**Set exercise:**
Copy out each line in the material below that has the word "pixels".

● ● ● ● ● ● ●

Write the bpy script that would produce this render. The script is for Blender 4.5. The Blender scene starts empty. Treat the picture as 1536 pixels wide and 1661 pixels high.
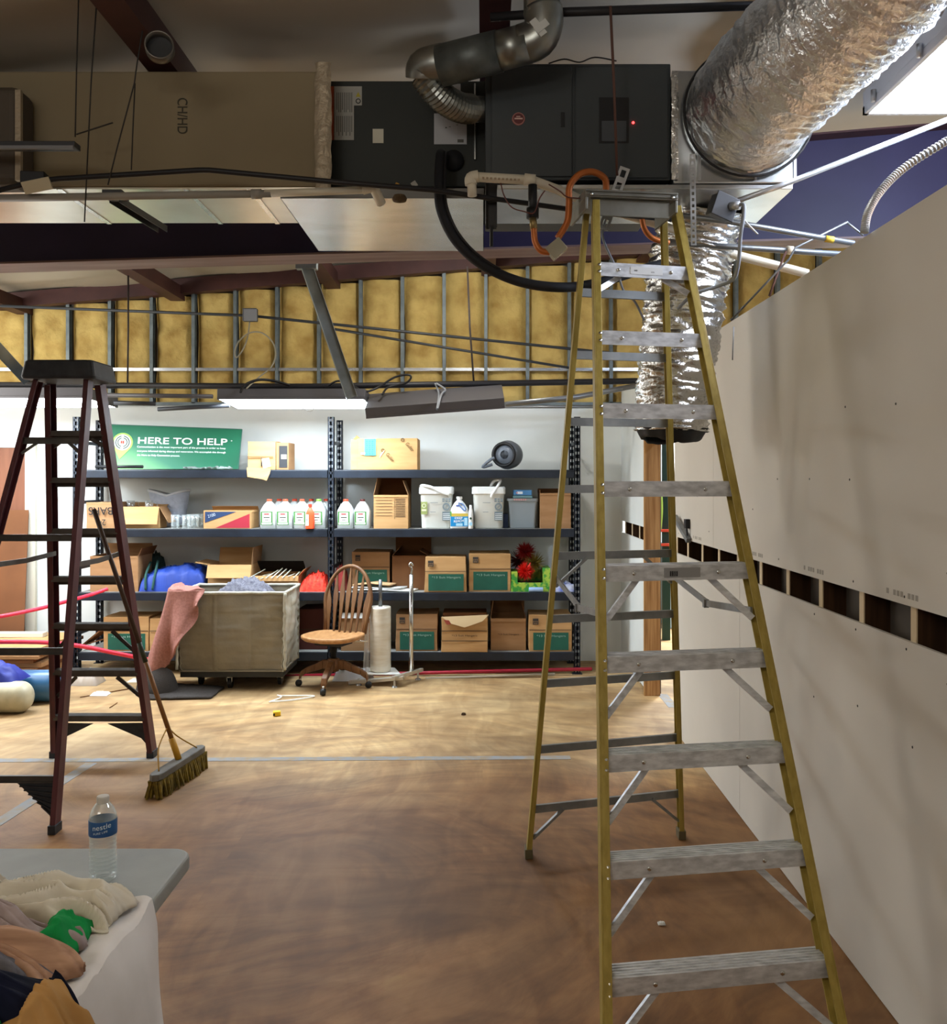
import bpy, bmesh, math, random
from mathutils import Vector, Matrix, noise
random.seed(7)
sc = bpy.context.scene
COL = sc.collection
FPX, CX, CY, CH = 1500.0, 783.0, 777.0, 1.78     # focal length in pixels, horizon point, eye height
V = Vector
def P(px, py, Y): return V(((px-CX)/FPX*Y, Y, CH-(py-CY)/FPX*Y))
def XP(px, Y): return (px-CX)/FPX*Y
def ZP(py, Y): return CH-(py-CY)/FPX*Y
def GF(px, py):                                   # point on the floor
    Y = FPX*CH/(py-CY); return V((XP(px, Y), Y, 0))
# ------------------------------------------------------------------ materials
def lin(c):
    if isinstance(c, str):
        c = c.lstrip('#'); c = [int(c[i:i+2], 16)/255 for i in (0, 2, 4)]
        c = [x/12.92 if x <= .04045 else ((x+.055)/1.055)**2.4 for x in c]
    return (c[0], c[1], c[2], 1)
MATS = {}
def mat(name, col, rough=.6, metal=0, var=None, vs=8, stretch=(1, 1, 1), bump=0, bs=40, trans=0, ior=1.45, emit=0, spec=.5, detail=4, contrast=(.35, .65), alpha=1, dist=0):
    if name in MATS: return MATS[name]
    m = bpy.data.materials.new(name); m.use_nodes = True
    nt = m.node_tree; b = nt.nodes['Principled BSDF']
    b.inputs['Base Color'].default_value = lin(col)
    b.inputs['Roughness'].default_value = rough; b.inputs['Metallic'].default_value = metal
    b.inputs['IOR'].default_value = ior; b.inputs['Transmission Weight'].default_value = trans
    b.inputs['Specular IOR Level'].default_value = spec; b.inputs['Alpha'].default_value = alpha
    if emit:
        b.inputs['Emission Color'].default_value = lin(col); b.inputs['Emission Strength'].default_value = emit
    if var is not None or bump:
        tc = nt.nodes.new('ShaderNodeTexCoord'); mp = nt.nodes.new('ShaderNodeMapping')
        mp.inputs['Scale'].default_value = stretch
        nt.links.new(tc.outputs['Object'], mp.inputs['Vector'])
    if var is not None:
        n = nt.nodes.new('ShaderNodeTexNoise'); n.inputs['Scale'].default_value = vs; n.inputs['Detail'].default_value = detail
        n.inputs['Distortion'].default_value = dist
        nt.links.new(mp.outputs[0], n.inputs['Vector'])
        r = nt.nodes.new('ShaderNodeValToRGB')
        r.color_ramp.elements[0].position = contrast[0]; r.color_ramp.elements[1].position = contrast[1]
        r.color_ramp.elements[0].color = lin(col); r.color_ramp.elements[1].color = lin(var)
        nt.links.new(n.outputs['Fac'], r.inputs['Fac']); nt.links.new(r.outputs['Color'], b.inputs['Base Color'])
    if bump:
        n2 = nt.nodes.new('ShaderNodeTexNoise'); n2.inputs['Scale'].default_value = bs; n2.inputs['Detail'].default_value = 4
        nt.links.new(mp.outputs[0], n2.inputs['Vector'])
        bp = nt.nodes.new('ShaderNodeBump'); bp.inputs['Strength'].default_value = bump; bp.inputs['Distance'].default_value = .01
        nt.links.new(n2.outputs['Fac'], bp.inputs['Height']); nt.links.new(bp.outputs[0], b.inputs['Normal'])
    MATS[name] = m
    return m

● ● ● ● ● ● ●

**Task output:**
Write the bpy script that would produce this render. The script is for Blender 4.5. The Blender scene starts empty. Treat the picture as 1536 pixels wide and 1661 pixels high.
FPX, CX, CY, CH = 1500.0, 783.0, 777.0, 1.78     # focal length in pixels, horizon point, eye height